For hours and days over the holiday, I sit under the blue gum, painstakingly clearing the ground of leaves and branches. I find the most perfectly-diametered stalks of dried grass from the hay-bales in the barn and place them firmly in a dampened foundation. Then my little roofs go on top. I handle them carefully, but often the houses didn’t last very long at all – a strong wind or rainfall could result in my town’s destruction. Despite these natural disasters, I persevere, rebuilding what was destroyed and repairing what is damaged.
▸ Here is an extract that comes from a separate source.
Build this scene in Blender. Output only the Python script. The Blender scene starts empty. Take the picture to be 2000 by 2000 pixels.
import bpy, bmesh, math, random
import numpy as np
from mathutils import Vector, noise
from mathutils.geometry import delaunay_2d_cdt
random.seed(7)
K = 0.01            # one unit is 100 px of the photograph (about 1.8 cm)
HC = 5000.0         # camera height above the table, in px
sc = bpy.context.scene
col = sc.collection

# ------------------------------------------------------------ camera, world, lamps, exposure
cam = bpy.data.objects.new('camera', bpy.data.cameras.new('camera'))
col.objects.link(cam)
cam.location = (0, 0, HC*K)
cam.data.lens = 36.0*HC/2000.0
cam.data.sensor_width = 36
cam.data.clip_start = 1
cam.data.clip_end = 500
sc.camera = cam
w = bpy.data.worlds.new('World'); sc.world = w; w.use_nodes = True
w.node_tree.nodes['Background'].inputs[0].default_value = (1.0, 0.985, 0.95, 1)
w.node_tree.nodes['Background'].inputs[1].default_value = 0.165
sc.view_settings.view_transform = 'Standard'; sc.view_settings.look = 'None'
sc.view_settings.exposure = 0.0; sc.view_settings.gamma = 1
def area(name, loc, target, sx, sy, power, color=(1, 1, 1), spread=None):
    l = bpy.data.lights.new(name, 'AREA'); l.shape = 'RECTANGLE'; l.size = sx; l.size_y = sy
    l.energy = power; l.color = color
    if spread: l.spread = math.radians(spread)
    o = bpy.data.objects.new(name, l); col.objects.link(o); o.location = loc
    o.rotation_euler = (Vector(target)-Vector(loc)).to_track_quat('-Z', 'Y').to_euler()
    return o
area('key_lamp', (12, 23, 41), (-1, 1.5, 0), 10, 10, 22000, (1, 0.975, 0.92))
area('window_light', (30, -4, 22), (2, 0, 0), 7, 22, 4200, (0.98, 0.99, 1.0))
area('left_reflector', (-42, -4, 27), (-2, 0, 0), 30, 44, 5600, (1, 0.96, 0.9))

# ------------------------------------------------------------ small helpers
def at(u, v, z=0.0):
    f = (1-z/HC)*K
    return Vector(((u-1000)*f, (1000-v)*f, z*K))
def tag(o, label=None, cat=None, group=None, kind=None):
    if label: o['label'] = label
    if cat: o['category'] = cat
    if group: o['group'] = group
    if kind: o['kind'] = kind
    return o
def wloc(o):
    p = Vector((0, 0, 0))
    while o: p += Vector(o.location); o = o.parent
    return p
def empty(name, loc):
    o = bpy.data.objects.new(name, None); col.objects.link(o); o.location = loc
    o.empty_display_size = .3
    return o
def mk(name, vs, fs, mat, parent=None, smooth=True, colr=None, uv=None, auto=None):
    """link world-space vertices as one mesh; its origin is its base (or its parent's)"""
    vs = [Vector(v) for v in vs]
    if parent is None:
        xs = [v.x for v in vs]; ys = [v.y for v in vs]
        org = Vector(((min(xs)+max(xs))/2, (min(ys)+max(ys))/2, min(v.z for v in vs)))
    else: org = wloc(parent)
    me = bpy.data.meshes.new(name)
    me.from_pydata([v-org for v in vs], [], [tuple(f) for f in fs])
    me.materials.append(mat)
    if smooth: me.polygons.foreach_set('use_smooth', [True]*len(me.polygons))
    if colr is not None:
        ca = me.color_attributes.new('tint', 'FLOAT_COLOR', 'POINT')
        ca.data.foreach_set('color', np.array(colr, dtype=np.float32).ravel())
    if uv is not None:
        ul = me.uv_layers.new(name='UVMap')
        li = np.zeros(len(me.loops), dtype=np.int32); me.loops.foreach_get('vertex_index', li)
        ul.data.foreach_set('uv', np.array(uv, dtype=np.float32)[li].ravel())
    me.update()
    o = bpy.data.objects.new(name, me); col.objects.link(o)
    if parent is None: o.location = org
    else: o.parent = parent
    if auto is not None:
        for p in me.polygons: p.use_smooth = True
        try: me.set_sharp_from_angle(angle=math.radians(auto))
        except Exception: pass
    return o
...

Dominique, realising that her boredom arose out of the disappearance of my constant nagging, comes to investigate. “What are you doing, Se?”, she asks inquisitively. “Building houses for the fairies’. “That’s silly’, she says, and wanders off, back to the house. I watched her go, smugly content with the gravity of my task.
She’s back half an hour later. ‘So, Se, how big are fairies again?’ I show her using my muddy thumb and index finger – “that’s stupid, Dom, they’re about this big. And really pretty”. She nods thoughtfully and walks off purposefully. I continue with my little city, absorbed. Later, I get hungry, and know that Mom will call us for supper soon. I’m curious about what Dominique is getting up to, so I go and investigate.
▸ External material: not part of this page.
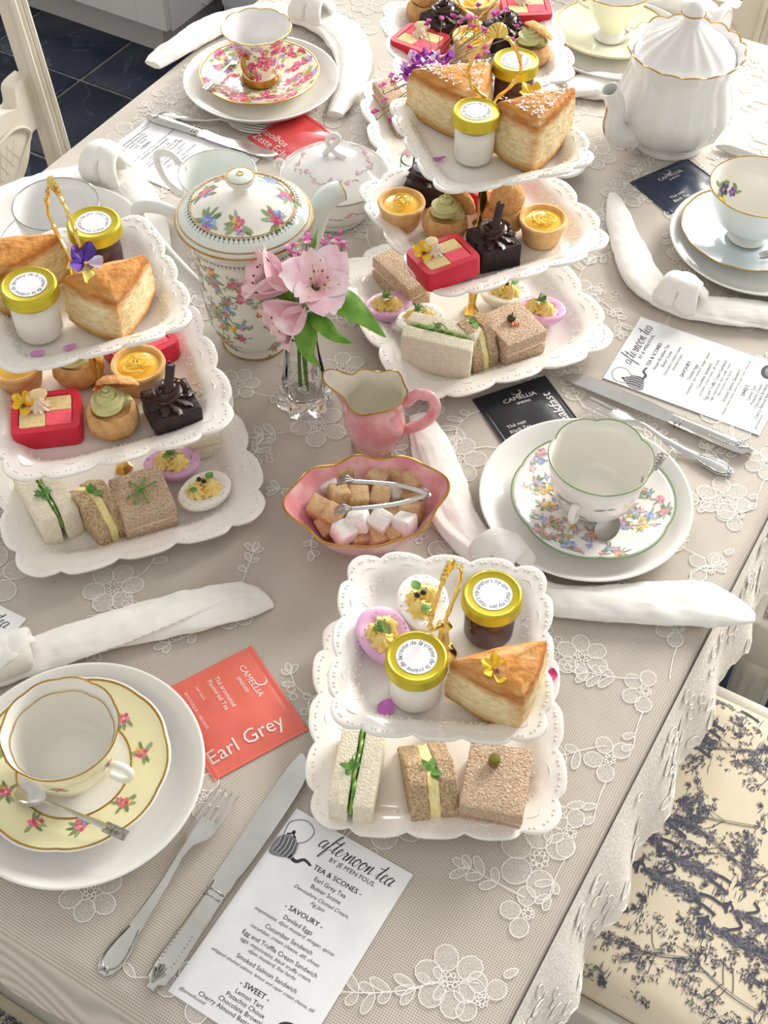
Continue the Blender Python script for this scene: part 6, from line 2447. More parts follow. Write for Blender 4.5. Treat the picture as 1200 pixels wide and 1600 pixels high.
fork('silver fork beside the coral tea bag, front left', (-0.2072, 0.3365, 0.0010), (-0.1246, 0.4845, 0.0060))
knife('silver knife between the front fork and the menu card', (-0.1699, 0.3245, 0.0010), (-0.0609, 0.5176, 0.0010))
fork('silver fork right of the green-edged plate', (0.3464, 0.8381, 0.0010), (0.2077, 0.9291, 0.0060))
knife('silver knife between the right fork and the right menu card', (0.3701, 0.8641, 0.0010), (0.1895, 0.9754, 0.0010))
knife('silver knife at the top right, pointing at the white teapot', (0.5660, 1.2852, 0.0010), (0.4183, 1.3913, 0.0010))
fork('silver fork behind the powder blue cup, top right', (0.5531, 1.2625, 0.0010), (0.4564, 1.3602, 0.0060))
knife('silver knife along the upper edge of the far left menu card', (-0.3097, 1.4426, 0.0010), (-0.1385, 1.3561, 0.0010))
fork('silver fork reaching to the red tea bag, top left', (-0.2991, 1.4514, 0.0010), (-0.1578, 1.4090, 0.0060))


# ------------------------------------------------------------------ tea bags
def teabag(label, A_, B_, D_, col, texts, seed, crimp=('r', 'b')):
    """A_, B_, D_: bottom-left, bottom-right and top-left corner on the cloth"""
    A_, B_, D_ = Vector(A_), Vector(B_), Vector(D_)
    w, h = (B_ - A_).length, (D_ - A_).length
    rz = atan2(B_.y - A_.y, B_.x - A_.x)
    t = thing('tea_bag', label, 'tea bag', tuple(A_), rz, 'tea bag sachets')
    rim = 0.006
    zf = lambda x, y: 0.0015 + 0.0045 * (max(0, sin(pi * min(1, max(0, (x - rim) / (w - 2 * rim))))) * max(0, sin(pi * min(1, max(0, (y - rim) / (h - 2 * rim)))))) ** 0.6 * (1 + 0.45 * noise.noise(Vector((x * 42 + seed, y * 42, seed)))) + (0.0004 * sin(x * 2 * pi / 0.0021) if (x < rim or x > w - rim) else 0) + (0.0004 * sin(y * 2 * pi / 0.0021) if (y < rim or y > h - rim) else 0)
    n = 60
    mb = MB()
    vs = [(w * i / n, h * j / n, zf(w * i / n, h * j / n)) for i in range(n + 1) for j in range(n + 1)]
    vb = [(x, y, 0.0004) for x, y, z in vs]
    fs = [(i * (n + 1) + j, (i + 1) * (n + 1) + j, (i + 1) * (n + 1) + j + 1, i * (n + 1) + j + 1) for i in range(n) for j in range(n)]
    o = len(vs)
    fb_ = [tuple(o + k for k in f[::-1]) for f in fs]
    edge = [(i, 0) for i in range(n)] + [(n, j) for j in range(n)] + [(n - i, n) for i in range(n)] + [(0, n - j) for j in range(n)]
    for k, (i, j) in enumerate(edge):
        i2, j2 = edge[(k + 1) % len(edge)]
        a, b2 = i * (n + 1) + j, i2 * (n + 1) + j2
        fb_.append((a, o + a, o + b2, b2))
    mb.add(vs + vb, fs + fb_)
    mb.build('foil_sachet', mat('foil ' + col, col, 0.33, spec=0.6, coat=0.25, vscale=30, bump=0.25, bscale=50, bdist=0.003), t, auto=50)
    mb = MB()
    for (s, fx, fy, size, rot, al) in texts:
        k0 = len(mb.v)
        if s == '(':                        # the crescent mark
            q = [(0.0052 * cos(a), 0.0052 * sin(a)) for a in [pi * 1.0 + i * pi / 9 * 1.25 - 0.4 for i in range(10)]]
            ribbon(mb, [(fx * w + p[0] * cos(rot) - p[1] * sin(rot), fy * h + p[0] * sin(rot) + p[1] * cos(rot), 0) for p in q], [0.0003 + 0.0012 * sin(pi * i / 9) for i in range(10)], 0, 0, lin('#f3ece8'))
        else:
            put_text(mb, s, fx * w, fy * h, size, al, 0, rz=rot, col=lin('#f3ece8'))
        for i in range(k0, len(mb.v)):
            v = mb.v[i]
            mb.v[i] = Vector((v.x, v.y, zf(v.x, v.y) + 0.0006))
    mb.build('lettering', M_INK, t, smooth=False, kind='stuff')
    return t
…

I find her next to the pile of bricks, constructing little houses, with a plank on top of the bricks acting as a roof. “What are you making, Dom?”, I ask, in awe, as ever, of my older sibling. “Other houses for the fairies”. “But that’s what my houses are for”, I say, anxiously pointing in the direction of my miniature city of weightless houses that suddenly seem very fragile. “Se”, Dominique says impatiently, scrunching her nose like she always does when she’s irritated with me, “obviously the fairies won’t fit in your houses – they’re much too small”. She rolls her eyes. Mine fill with tears.
Mom is calling, and we amble toward the red-roofed farmhouse. As I take my gumboots off on the porch I glance up at the towering wooden door frame. My hands and knees are muddy and my head is full of fairies that won’t fit.